Effectivement, le fait d’intégrer cette dimension permet la présence physique des élèves (dimension ô combien importante dans la pratique artistique) tout en ne créant pas une fissure dans leur parcours pédagogique : cette éventualité n’est pas d’actualité pour le moment en FWB.
Nous, professeurs de l’ESAHR, signataires du présent texte, sommes bien conscients des enjeux sanitaires et tout à fait prêts à accepter de nouveaux protocoles adaptés, raisonnés et raisonnables.

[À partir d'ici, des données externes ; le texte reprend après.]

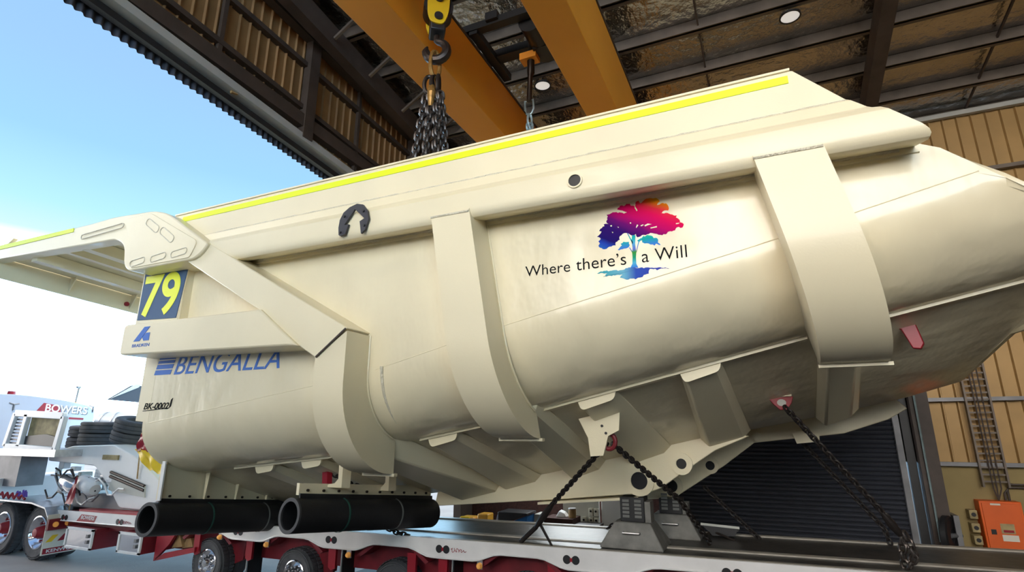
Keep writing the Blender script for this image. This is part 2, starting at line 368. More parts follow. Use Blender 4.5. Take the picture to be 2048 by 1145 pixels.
MB().box((2.34, 12.78, 0), (2.48, 12.9, 4.2)).build('door_guide', 'black', door)
MB().box((-2.2, 12.6, 3.92), (2.3, 12.98, 4.4)).build('door_drum_cover', 'shutter', door)
wall_front = struct(MB().box((-7.2, -8.15, 0), (9.15, -8.0, 4.6)).build('wall_front', 'brown_steel'))  # unseen front wall, its height and dark face set to shape the daylight
wall_right = struct(MB().box((9.0, -8.0, 0), (9.15, 13.2, 11.7)).build('wall_right', 'brown_steel'))  # unseen end wall, added to keep the interior dark

# ================================================================ OVERHEAD CRANE, HOOKS AND SLINGS
crane = thing('overhead_crane', (-2.9, 7.5, 7.4), 'orange double-girder bridge crane spanning the shed under the roof', 'crane')
for x0, x1, z0, z1 in ((-4.17, -3.60, 7.46, 8.42), (-2.15, -1.64, 7.50, 8.70)):
    g = MB().box((x0, -6.6, z0), (x1, 12.7, z1)).build('girder', 'orange', crane, bevel=0.01)
    MB().box((x0-0.02, -6.6, z1), (x1+0.02, 12.7, z1+0.03)).build('top_flange', 'brown_steel', g)
    MB().bar(((x0+x1)/2, -6.6, z1+0.07), ((x0+x1)/2, 12.7, z1+0.07), 0.06, 0.08).build('crane_rail', 'dark_steel', g)
for y in (-6.6, 12.55): MB().box((-4.6, y-0.15, 7.2), (-1.2, y+0.15, 7.75)).build('end_carriage', 'orange', crane)
tro = MB(); tro.box((-4.0, 6.28, 8.56), (-1.75, 6.42, 8.68)); tro.box((-4.0, 7.0, 8.56), (-1.75, 7.2, 8.70)); tro.build('trolley_frame', 'black', crane)
mb = MB(); mb.cyl((-2.62, 6.45, 8.56), (-2.62, 7.25, 8.56), 0.20, 20); mb.box((-2.50, 6.60, 8.34), (-2.16, 7.15, 8.66)); mb.box((-2.75, 6.85, 8.36), (-2.45, 7.2, 8.6)); mb.build('hoist_drum', 'black', crane)
mb = MB(); mb.box((-3.6, 6.3, 8.50), (-3.46, 7.6, 8.62)); mb.box((-3.28, 6.22, 8.60), (-3.08, 6.34, 8.74)); mb.build('cable_tray', 'black', crane)
MB().box((-3.62, 4.75, 9.0), (-3.05, 5.25, 9.3)).build('rope_hoist', 'black', crane)

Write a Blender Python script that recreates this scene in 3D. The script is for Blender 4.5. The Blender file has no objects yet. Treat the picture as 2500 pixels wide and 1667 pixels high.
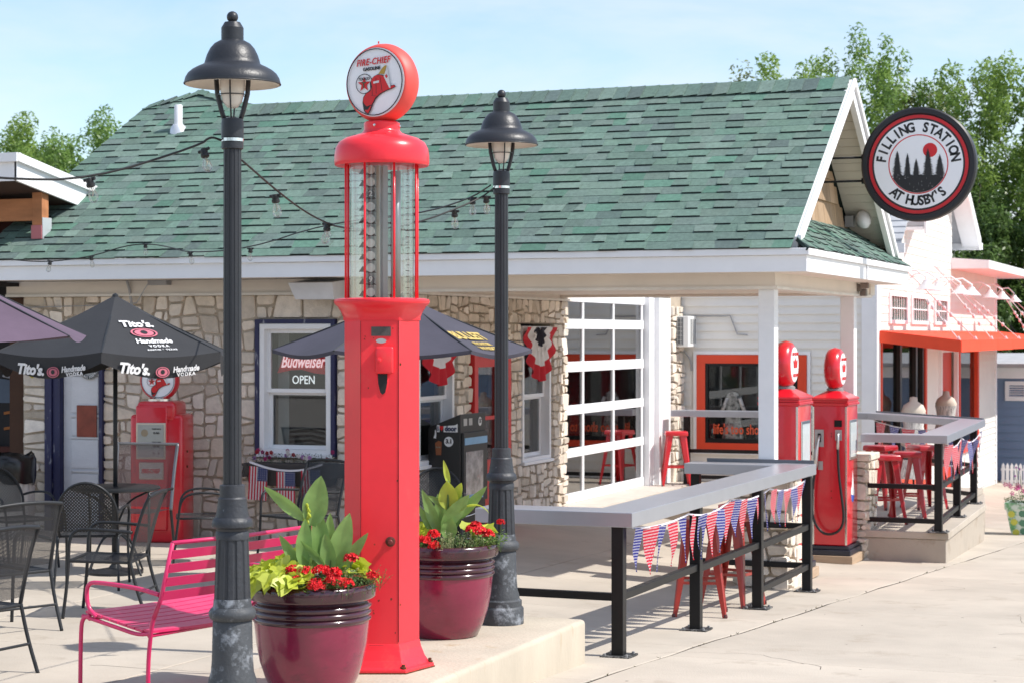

Cependant, fatigués par l’accumulation des différentes mesures et inquiets à la fois pour le bien-être de tous nos élèves mais aussi pour un avenir pérenne et serein de notre niveau d’enseignement, nous prions :
– les différentes délégations syndicales de lancer une concertation d’urgence avec les acteurs de terrain de l’ESAHR, dont le corps professoral est un vivier d’affiliés au même titre que ceux d’autres secteurs ;
– Madame Caroline Désir, Ministre de l’éducation de la Fédération Wallonie-Bruxelles, de bien vouloir reconsidérer les dispositions particulières contenues au sein de la circulaire 7945 et de les aligner tout du moins à ce qui a été décidé en Communauté flamande ;
– l’entièreté du Gouvernement de la Fédération Wallonie-Bruxelles de se repencher sur le statut et la valorisation de l’ESAHR par rapport aux autres niveaux d’enseignement ;
– tous les acteurs concernés par la concertation autour des dispositions propres à l’ESAHR de bien vouloir offrir une oreille attentive quant aux futures décisions qui pourraient être prises et, en filigrane, et d’accepter une participation des acteurs de terrain aux réunions ad hoc entre le cabinet et d’autres acteurs de l’enseignement.